Did he make contact there with fanatics who inspired – perhaps even encouraged or helped him with – this attack?

It’s also emerged that he spent recent years living in a flat in Birmingham where he rented the car he used.

The Birmingham ‘connection’ is where police efforts appeared to immediately focus in the aftermath.

One in ten convicted Islamic terrorists in the UK come from a tiny area of the UK’s second city – the Sparkbrook district – and whether this is coincidental or significant is a question that must be asked?

The area has produced 26 or the country’s 269 known jihadis according to a recent analysis of terrorism in the UK, a 1,000-page report published earlier this month by the Henry Jackson Society, a security think-tank.

Moreover, 39 are known to have lived in the area at some time or another – around 14%.

What draws them to the location is debatable – but could there be a mastermind or extremely well-hidden cell orchestrating attacks in the location, brainwashing jihadis into action?

Are younger Muslims living nearby vulnerable to such influence?

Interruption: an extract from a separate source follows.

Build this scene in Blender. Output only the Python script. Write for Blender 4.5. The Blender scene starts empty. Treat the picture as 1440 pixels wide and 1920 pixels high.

They are questions that must be asked.

The authorities will also be keen to look at the role of social media in the attack – whether Masood was influenced by videos on YouTube, if indeed, he did act alone?

5. Why did MI5 deem Masood to NOT be a threat?

Prime Minister Theresa May – who herself was but yards from the attacker when she was bundled away to safety – yesterday addressed the first question on everyone’s lips head on: Was Masood known to the security services.

She revealed at the dispatch box in Parliament that, indeed, he was investigated for extremism "many years ago" but was assessed as low risk.

What was the information that led to that investigation at the time – and, more importantly, why was it rejected?

The security services – namely MI5 – will be kicking themselves that they could have had Masood at some point.

They are known to have foiled at least 13 planned terror attacks in recent years – and have publicly said that they cannot stop all of them.

But if he was known to be a threat – how was he able to cause such devastation to so many innocent families in the space of two minutes on Wednesday afternoon.